Artist: Manuel Mathieu

Manuel Mathieu is a multidisciplinary Montréal artist of Haitian origin. His work draws on the tension between his Haitian heritage—rooted in a spiritual and self-taught artistic practice—and his formal training in visual arts. His paintings shift between abstraction and figuration, often inspired by an anecdote, a cultural cliché or a memory of his youth in Haiti.

About the work     

The Édouard-Montpetit Station has the distinction of being the deepest in Canada and the second-deepest in North America. Manuel Mathieu echoes this deep-rootedness of the REM in his work Le Mont habité.

To create this five-panel work, Manuel Mathieu drew inspiration from the type of rock—gabbro—in which the station was excavated. Based on microscopic observations and analyses of gabbro samples, the artist selected the materials, colours and mosaic forms that make up the work. 

Through this process, Manuel Mathieu highlights what precedes us and will outlast us: the strength of stone, its timeless nature, its geological heritage.

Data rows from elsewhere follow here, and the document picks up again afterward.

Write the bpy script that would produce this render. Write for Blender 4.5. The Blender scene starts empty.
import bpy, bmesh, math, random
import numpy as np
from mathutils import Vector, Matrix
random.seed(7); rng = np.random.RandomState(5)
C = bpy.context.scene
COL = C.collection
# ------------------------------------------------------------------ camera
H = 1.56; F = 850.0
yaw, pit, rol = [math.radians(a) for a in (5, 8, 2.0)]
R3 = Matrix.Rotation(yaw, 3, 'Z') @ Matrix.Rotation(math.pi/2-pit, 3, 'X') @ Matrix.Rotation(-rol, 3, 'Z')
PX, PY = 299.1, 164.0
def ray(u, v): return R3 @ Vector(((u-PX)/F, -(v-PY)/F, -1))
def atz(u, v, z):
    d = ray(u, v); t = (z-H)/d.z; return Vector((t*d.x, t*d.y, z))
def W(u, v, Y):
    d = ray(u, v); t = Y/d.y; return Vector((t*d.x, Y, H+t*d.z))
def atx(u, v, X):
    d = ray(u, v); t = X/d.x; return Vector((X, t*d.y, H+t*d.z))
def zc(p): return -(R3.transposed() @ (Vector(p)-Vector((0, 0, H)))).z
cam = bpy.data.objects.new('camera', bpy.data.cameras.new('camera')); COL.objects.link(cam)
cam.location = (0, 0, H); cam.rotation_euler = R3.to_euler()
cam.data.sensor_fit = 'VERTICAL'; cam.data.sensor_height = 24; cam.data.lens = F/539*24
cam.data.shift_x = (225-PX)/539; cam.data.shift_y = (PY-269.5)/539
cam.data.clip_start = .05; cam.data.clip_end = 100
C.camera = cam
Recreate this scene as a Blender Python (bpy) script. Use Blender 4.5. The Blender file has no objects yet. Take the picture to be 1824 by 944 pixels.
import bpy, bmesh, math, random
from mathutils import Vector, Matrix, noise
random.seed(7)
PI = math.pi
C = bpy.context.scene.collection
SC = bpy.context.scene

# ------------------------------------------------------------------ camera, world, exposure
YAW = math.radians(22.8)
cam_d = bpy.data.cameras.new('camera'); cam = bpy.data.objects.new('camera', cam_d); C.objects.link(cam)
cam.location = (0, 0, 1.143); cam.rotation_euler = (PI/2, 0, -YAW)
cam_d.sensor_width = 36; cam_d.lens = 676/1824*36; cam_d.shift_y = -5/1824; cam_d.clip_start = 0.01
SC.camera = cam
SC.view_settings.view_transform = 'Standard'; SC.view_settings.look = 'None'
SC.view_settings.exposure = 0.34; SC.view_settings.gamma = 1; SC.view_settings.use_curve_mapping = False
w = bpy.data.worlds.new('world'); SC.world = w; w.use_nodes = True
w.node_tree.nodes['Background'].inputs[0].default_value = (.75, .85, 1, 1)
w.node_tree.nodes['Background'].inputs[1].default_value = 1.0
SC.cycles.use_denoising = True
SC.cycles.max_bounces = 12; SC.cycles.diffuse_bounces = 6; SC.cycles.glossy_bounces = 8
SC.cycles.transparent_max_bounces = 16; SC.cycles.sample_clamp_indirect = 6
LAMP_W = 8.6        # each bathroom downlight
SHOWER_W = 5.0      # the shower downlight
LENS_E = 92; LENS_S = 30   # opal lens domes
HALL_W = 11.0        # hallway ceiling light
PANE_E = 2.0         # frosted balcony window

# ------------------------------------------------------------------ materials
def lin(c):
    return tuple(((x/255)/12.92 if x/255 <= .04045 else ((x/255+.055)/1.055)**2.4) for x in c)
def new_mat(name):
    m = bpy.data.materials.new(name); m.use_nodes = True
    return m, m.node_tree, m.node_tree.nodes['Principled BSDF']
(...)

Passengers who pause in front of his panels before descending into the depths of the station may even recognize within them their own perceptions of the outside world and fragments of remembered landscapes.

These first mosaics by Manuel Mathieu resonate with the rest of his work, starting with his vibrant, colourful and lyrical painting.

“Standing before this space we have carved into Mount Royal, into this great mass of gabbro, I immediately asked myself how I could poetically underscore the presence of this stone that now lies before our eyes.”